Su estilo, armonioso y fluido, sabe alejarse sin esfuerzo de toda monotonía, adaptándose mediante imperceptibles transiciones a las más diversas situaciones: ora nervioso y dramático, ora solemne, ora evocativo y escultórico, ora abundante, coloreado y pintoresco. La obra de Livio fue verdaderamente digna de la grandeza de Roma por el sentido religioso y el ethos que la anima, no menos que por sus bellezas artísticas y por su probidad histórica.
Como historiador, Tito Livio aparece inserto hasta cierto punto en la tradición de los antiguos analistas, cuyos procedimientos repite en varias partes sumarias, en la división del relato por años, en la indiferencia respecto a los datos documentales, en la ingenua reconstitución de las fuentes y en su actitud frente a las leyendas; sin embargo, tales principios de cronista, en realidad sólo externos, provienen de una consideración ideal del Imperio romano como fruto de un proceso fatal cuya razón se halla en la religiosidad y el tradicionalismo del pueblo de Roma, fiel a sus dioses y celoso custodio del "mos maiorum", y en la fortaleza de su espíritu, sereno ante las adversidades y generoso en el uso de la buena fortuna.
Así, la distribución por períodos queda superada por la concepción parabólica del curso de la historia de Roma con relación a sus costumbres, el punto culminante de la cual sitúa el autor en las guerras púnicas, en tanto que considera la expansión hacia Oriente como inicio de la decadencia y del relajamiento de la antigua severidad latina. Este lugar común de una tendencia conservadora que evoca la polémica de Catón el Censor no concuerda, en Livio, con el sentimiento nacionalista que, en la tradición de los poetas de Augusto, exalta en los triunfos militares de Roma el cumplimiento de una misión en el mundo.
En Livio se da la contradicción entre el historiador opuesto a las supersticiones del vulgo y el analista que registra escrupulosamente prodigios y acontecimientos maravillosos, hasta el punto de que, si bien el autor reivindica a veces los derechos de la razón y de la realidad, en otras ocasiones confiesa una mentalidad antigua frente a ciertos relatos legendarios y el escrúpulo de callar lo que los antepasados admitieron como verdadero y transformaron en motivo inspirador de un conducto político. Lo maravilloso, sin embargo, es también un elemento poético; y así, conviene recordar que se ha llamado "poeta de la historia" a Livio. Para él, el mito conserva una verdad ideal y perenne en el símbolo, en él encerrado, de la virtud romana personificada en las distintas figuras legendarias. El mito, en definitiva, adquiere en este autor un valor normativo y educativo, adecuado al concepto de la historia como "magistra vitae" y a la misión del historiador antiguo, que, según Cicerón, consistía en dar color "rhetorice et tragice" a los hechos para la mejor consecución de tal objetivo.

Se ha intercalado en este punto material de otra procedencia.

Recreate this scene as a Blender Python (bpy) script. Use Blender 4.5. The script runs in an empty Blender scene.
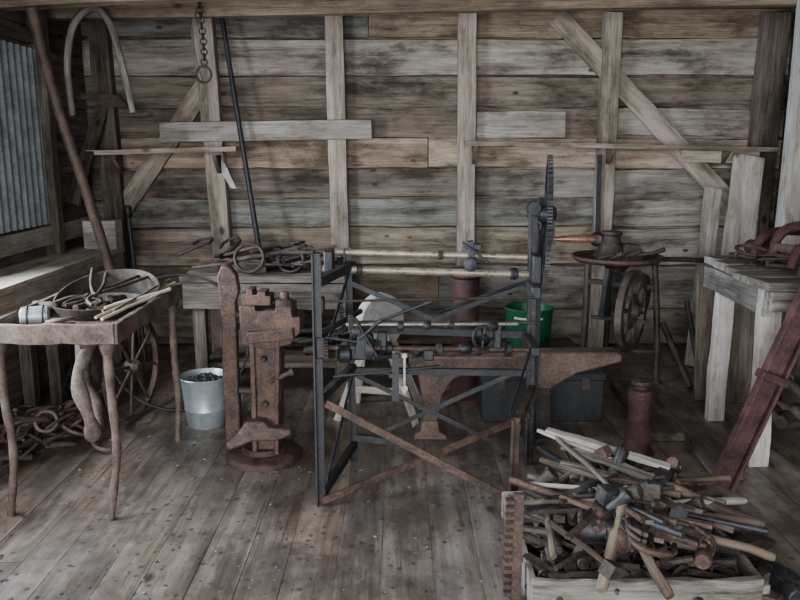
import bpy, bmesh, math, random
from mathutils import Vector, Matrix, Euler
random.seed(11)
V=Vector
def U(a,b): return random.uniform(a,b)
pi=math.pi
COL=bpy.context.scene.collection

# ------------------------------------------------------------ geometry kit
def nb():
    bm=bmesh.new(); bm.verts.layers.float_vector.new('grain'); return bm
def sweep(bm,rings,grains,closed=False,caps=True):
    lay=bm.verts.layers.float_vector['grain']
    o=V((U(0,9),U(0,9),U(0,9)))
    vs=[]
    for rg,gr in zip(rings,grains):
        row=[]
        for p,g in zip(rg,gr):
            v=bm.verts.new(p); v[lay]=V(g)+o; row.append(v)
        vs.append(row)
    n=len(vs); m=len(vs[0])
    for i in range(n if closed else n-1):
        a=vs[i]; b=vs[(i+1)%n]
        for k in range(m):
            try: bm.faces.new((a[k],a[(k+1)%m],b[(k+1)%m],b[k]))
            except ValueError: pass
    if caps and not closed:
        bm.faces.new(list(reversed(vs[0]))); bm.faces.new(vs[-1])
def frame(d,up=(0,0,1)):
    d=V(d).normalized(); up=V(up)
    s=d.cross(up)
    if s.length<1e-3: s=d.cross(V((0,1,0)))
    if s.length<1e-3: s=d.cross(V((1,0,0)))
    s.normalize(); return d,s,s.cross(d).normalized()
def beam(bm,p0,p1,w,h,up=(0,0,1),n=1,j=0.0,w1=None,h1=None):
    p0=V(p0);p1=V(p1); d,s,u=frame(p1-p0,up); L=(p1-p0).length
    w1=w if w1 is None else w1; h1=h if h1 is None else h1
    rings=[];gr=[]
    for i in range(n+1):
        t=i/n; c=p0.lerp(p1,t); ww=(w+(w1-w)*t)/2; hh=(h+(h1-h)*t)/2
        r=[];g=[]
        for a,b in ((-1,-1),(1,-1),(1,1),(-1,1)):
            da=a*ww+U(-j,j); db=b*hh+U(-j,j)
            r.append(c+s*da+u*db); g.append((da,db,t*L))
        rings.append(r);gr.append(g)
    sweep(bm,rings,gr)
def box(bm,c,size,j=0.0,n=1):
    c=V(c); sx,sy,sz=size
    if sx>=sy and sx>=sz: beam(bm,c-V((sx/2,0,0)),c+V((sx/2,0,0)),sy,sz,n=n,j=j)
    elif sy>=sz: beam(bm,c-V((0,sy/2,0)),c+V((0,sy/2,0)),sx,sz,n=n,j=j)
    else: beam(bm,c-V((0,0,sz/2)),c+V((0,0,sz/2)),sx,sy,up=(0,1,0),n=n,j=j)
def tube(bm,pts,r,seg=8,closed=False,flat=1.0,caps=True,ph=0):
    pts=[V(p) for p in pts]; n=len(pts)
    if not hasattr(r,'__len__'): r=[r]*n
    rings=[];gr=[];L=0;s=None
    for i,p in enumerate(pts):
        if closed: d=pts[(i+1)%n]-pts[i-1]
        elif i==0: d=pts[1]-p
        elif i==n-1: d=p-pts[-2]
        else: d=pts[i+1]-pts[i-1]
        d.normalize()
        if s is None: d,s,u=frame(d)
        else:
            s=(s-d*s.dot(d)); 
            if s.length<1e-4: d,s,u=frame(d)
            s.normalize(); u=s.cross(d).normalized()
        if i: L+=(p-pts[i-1]).length
        rg=[];g=[]
        for k in range(seg):
            a=2*pi*k/seg+ph
            ca,sa=math.cos(a)*r[i],math.sin(a)*r[i]*flat
            rg.append(p+s*ca+u*sa); g.append((ca,sa,L))
        rings.append(rg);gr.append(g)
    sweep(bm,rings,gr,closed,caps)
def cyl(bm,p0,p1,r,r1=None,seg=12): tube(bm,[p0,p1],[r,r if r1 is None else r1],seg)
def bez(pts,n=8):
    pts=[V(p) for p in pts]; out=[]
    P=[pts[0]*2-pts[1]]+pts+[pts[-1]*2-pts[-2]]
    for i in range(1,len(P)-2):
        a,b,c,d=P[i-1],P[i],P[i+1],P[i+2]
        for k in range(n):
            t=k/n
            out.append(0.5*((2*b)+(c-a)*t+(2*a-5*b+4*c-d)*t*t+(3*b-a-3*c+d)*t**3))
    out.append(pts[-1]); return out
def ring(bm,c,nrm,R,r,seg=32,rs=8,a0=0,a1=None,flat=1.0):
    d,s,u=frame(nrm); c=V(c)
    if a1 is None:
        tube(bm,[c+s*R*math.cos(2*pi*i/seg)+u*R*math.sin(2*pi*i/seg) for i in range(seg)],r,rs,closed=True,flat=flat)
    else:
        tube(bm,[c+s*R*math.cos(a0+(a1-a0)*i/seg)+u*R*math.sin(a0+(a1-a0)*i/seg) for i in range(seg+1)],r,rs,flat=flat)
def lathe(bm,c,axis,prof,seg=24,closed=False):
    d,s,u=frame(axis); c=V(c); rings=[];gr=[]
    for r,h in prof:
        r=max(r,1e-4)
        rings.append([c+d*h+s*r*math.cos(2*pi*k/seg)+u*r*math.sin(2*pi*k/seg) for k in range(seg)])
        gr.append([(r*math.cos(2*pi*k/seg),r*math.sin(2*pi*k/seg),h) for k in range(seg)])
    sweep(bm,rings,gr,closed=closed)
def prism(bm,poly,o,ax,ay,dep):
    o=V(o);ax=V(ax);ay=V(ay);dep=V(dep)
    a=[o+ax*x+ay*y for x,y in poly]; b=[p+dep for p in a]
    sweep(bm,[a,b],[[(y,0,x) for x,y in poly],[(y,.1,x) for x,y in poly]])
def gearw(bm,c,nrm,R,t,teeth,dep):
    d,s,u=frame(nrm); c=V(c)
    def rr(sgn):
        out=[]
        for i in range(teeth*4):
            a=2*pi*i/(teeth*4); r=R if i%4 in(0,1) else R-dep
            out.append(c+d*sgn*t/2+s*r*math.cos(a)+u*r*math.sin(a))
        return out
    ri=R-dep*2.6
    def ir(sgn):
        return [c+d*sgn*t/2+s*ri*math.cos(2*pi*i/(teeth*4))+u*ri*math.sin(2*pi*i/(teeth*4)) for i in range(teeth*4)]
    rs=[rr(-1),rr(1),ir(1),ir(-1)]
    sweep(bm,rs,[[tuple(p-c) for p in r] for r in rs],closed=True)
def spoked(bm,c,nrm,R,rim,spokes,hub,sr,rimw=None,seg=36):
    d,s,u=frame(nrm); c=V(c); w=rimw or rim
    lathe(bm,c,nrm,[(R,-w),(R,w),(R-rim*1.6,w),(R-rim*1.6,-w)],seg,closed=True)
    lathe(bm,c,nrm,[(hub*.6,-hub*1.1),(hub,-hub*.6),(hub,hub*.6),(hub*.6,hub*1.1)],14)
    for i in range(spokes):
        a=2*pi*i/spokes+.2; q=s*math.cos(a)+u*math.sin(a)
        cyl(bm,c+q*hub*.7,c+q*(R-rim),sr,sr*.8,8)
def lump(bm,c,r,j=.25,sc=(1,1,1)):
    lay=bm.verts.layers.float_vector['grain']
    res=bmesh.ops.create_icosphere(bm,subdivisions=1,radius=r)
    for v in res['verts']:
        v.co=V((v.co.x*sc[0],v.co.y*sc[1],v.co.z*sc[2]))*(1+U(-j,j)); v.co+=V(c); v[lay]=v.co

# ------------------------------------------------------------ objects kit
def fin(bm,name,mat,parent=None,off=(0,0,0),bevel=0,ang=50):
    bmesh.ops.recalc_face_normals(bm,faces=bm.faces[:])
    off=V(off)
    for v in bm.verts: v.co-=off
    me=bpy.data.meshes.new(name); bm.to_mesh(me); bm.free()
    me.shade_smooth(); me.set_sharp_from_angle(angle=math.radians(ang))
    me.materials.append(mat)
    ob=bpy.data.objects.new(name,me); COL.objects.link(ob)
    if parent: ob.parent=parent
    else: ob.location=off
    if bevel:
        m=ob.modifiers.new('Bevel','BEVEL'); m.width=bevel; m.segments=2; m.limit_method='ANGLE'; m.angle_limit=math.radians(60)
    return ob
def tag(ob,label,cat,group=None):
    ob['label']=label; ob['category']=cat
    if group: ob['group']=group
    return ob
def solo(bm,name,mat,label,cat,off,bevel=0,group=None):
    return tag(fin(bm,name,mat,None,off,bevel),label,cat,group)
def struct(bm,name,mat,off=(0,0,0),bevel=0):
    o=fin(bm,name,mat,None,off,bevel); o['kind']='structure'; return o
class Thing:
    def __init__(s,name,label,cat,base=(0,0,0),rot=None,group=None):
        s.e=bpy.data.objects.new(name,None); s.e.empty_display_size=.1; COL.objects.link(s.e)
        s.e.location=base
        s.world=rot is None
        if rot is not None: s.e.rotation_euler=rot
        tag(s.e,label,cat,group); s.base=V(base)
    def part(s,bm,name,mat,bevel=0,label=None,parent=None):
        o=fin(bm,name,mat,parent or s.e,s.base if s.world else (0,0,0),bevel)
        if label:o['label']=label
        return o
def orient(p0,p1,roll=0):
    d=(V(p1)-V(p0)).normalized()
    q=d.to_track_quat('X','Z'); m=q.to_matrix()@Matrix.Rotation(roll,3,'X')
    return m.to_euler()

# ------------------------------------------------------------ materials
def mk(name):
    m=bpy.data.materials.new(name); m.use_nodes=True; nt=m.node_tree; nt.nodes.clear()
    out=nt.nodes.new('ShaderNodeOutputMaterial'); b=nt.nodes.new('ShaderNodeBsdfPrincipled')
    nt.links.new(b.outputs[0],out.inputs[0]); return m,nt,b
def nd(nt,t,**k):
    n=nt.nodes.new(t)
    for a,v in k.items(): setattr(n,a,v)
    return n
def ramp(nt,stops):
    r=nd(nt,'ShaderNodeValToRGB'); e=r.color_ramp.elements
    while len(e)<len(stops): e.new(.5)
    for x,(p,c) in zip(e,stops): x.position=p; x.color=(*c,1) if len(c)==3 else c
    return r
def vmul(nt,src,vec):
    m=nd(nt,'ShaderNodeVectorMath',operation='MULTIPLY'); nt.links.new(src,m.inputs[0]); m.inputs[1].default_value=vec; return m.outputs[0]
def noise(nt,src,scale,detail=6,rough=.6,dist=0):
    n=nd(nt,'ShaderNodeTexNoise'); nt.links.new(src,n.inputs['Vector']); n.inputs['Scale'].default_value=scale
    n.inputs['Detail'].default_value=detail; n.inputs['Roughness'].default_value=rough; n.inputs['Distortion'].default_value=dist
    return n.outputs['Fac']
def mix(nt,fac,a,b,mode='MIX'):
    m=nd(nt,'ShaderNodeMix',data_type='RGBA',blend_type=mode)
    for s,v in ((m.inputs[0],fac),(m.inputs[6],a),(m.inputs[7],b)):
        if isinstance(v,(int,float)): s.default_value=v
        elif isinstance(v,tuple): s.default_value=(*v,1)
        else: nt.links.new(v,s)
    return m.outputs[2]
def mrange(nt,src,a,b,c,d):
    m=nd(nt,'ShaderNodeMapRange'); nt.links.new(src,m.inputs[0])
    for i,v in enumerate((a,b,c,d)): m.inputs[i+1].default_value=v
    return m.outputs[0]
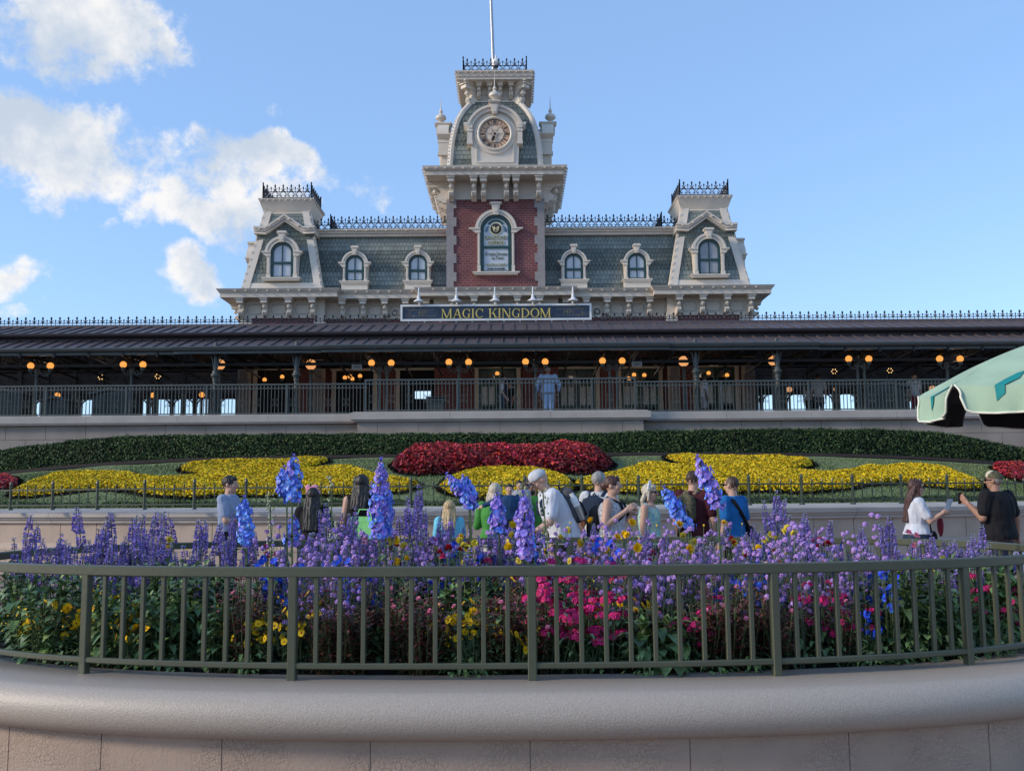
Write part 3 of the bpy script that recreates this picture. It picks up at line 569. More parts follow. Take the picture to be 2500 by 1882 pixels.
# ---------- ironwork
def spear(mb, p, h, s=1., mi=0):
    s *= 1.35
    p = Vector(p); r = .022*s
    mb.lathe(p, [(.010*s,0),(.010*s,h*.45),(r,h*.52),(.012*s,h*.6),(r*1.25,h*.72),(.001,h)], 5, mi=mi)
def scroll(mb, c, r, a0, a1, ux, r2=None, w=.0165, mi=0, n=9):
    c = Vector(c); ux = Vector(ux); r2 = r2 or r
    mb.tube([c+ux*((r+(r2-r)*i/n)*cos(a0+(a1-a0)*i/n))+Vector((0,0,(r+(r2-r)*i/n)*sin(a0+(a1-a0)*i/n))) for i in range(n+1)], w, 4, mi)
def cresting(mb, A, B, h, period, double=True, posts=True, mi=0):
    A, B = Vector(A), Vector(B); L_ = (B-A).length; n = max(1, round(L_/period)); u = (B-A)/L_; p = L_/n; Zv = Vector((0,0,1))
    mb.bar(A+Zv*.02, B+Zv*.02, .03, .03, mi)
    if double: mb.bar(A+Zv*h*.46, B+Zv*h*.46, .024, .024, mi); mb.bar(A+Zv*h*.06, B+Zv*h*.06, .02, .02, mi)
    else: mb.bar(A+Zv*h*.30, B+Zv*h*.30, .026, .026, mi)
    base = h*.46 if double else h*.30
    for i in range(n):
        q = A+u*p*(i+.5)
        if double:
            scroll(mb, q+Zv*h*.26, h*.20, 0, 2*pi, u, mi=mi, n=10)
            for s in (-1,1):
                scroll(mb, q+u*s*p*.16+Zv*h*.17, h*.085, -pi*.6 if s > 0 else pi*1.6, pi*.75 if s > 0 else pi*.25, u, h*.05, mi=mi, n=7)
                scroll(mb, q+u*s*p*.25+Zv*(base+h*.13), h*.115, pi*1.5, pi*.45 if s > 0 else pi*2.55, u, h*.06, mi=mi, n=7)
        else:
            mb.bar(q, q+Zv*base, .02, .02, mi)
            for s in (-1,1):
                scroll(mb, q+u*s*p*.22+Zv*(base+h*.14), h*.155, pi*1.5, pi*.35 if s > 0 else pi*2.65, u, h*.08, mi=mi, n=8)
        spear(mb, q+Zv*base, h*.54 if double else h*.70, 1.25, mi)
        q2 = A+u*p*i
        if i > 0 or not posts: mb.bar(q2, q2+Zv*base, .018, .018, mi); spear(mb, q2+Zv*base, h*(.36 if double else .38), 1.05, mi)
    if posts:
        for q in (A, B): mb.bar(q, q+Zv*h*1.02, .045, .045, mi); mb.ball(q+Zv*h*1.06, .035, 6, mi)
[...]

Con todo, Tito Livio es un historiador esencialmente honrado y ajeno a las audaces exageraciones de ciertos analistas; su imparcialidad sólo cede al sentimiento cuando aparecen enfrentados romanos y extranjeros. En vano se ha intentado hallar en él a un filósofo de la historia; se halla demasiado envuelto en el fatalismo del Imperio de Roma para profundizar en las causas humanas y en las conexiones de los acontecimientos a la manera de Polibio, quien, no obstante, fue una de sus fuentes. Más que razonados, Livio ofrece los hechos dramatizados y bajo tonos patéticos; o, también, nos introduce en la psicología de los personajes a través de sus mismas palabras y actuaciones. En él, pues, hay que buscar no crítica histórica o política, sino la evidencia del relato y el noble idealismo animador de la obra.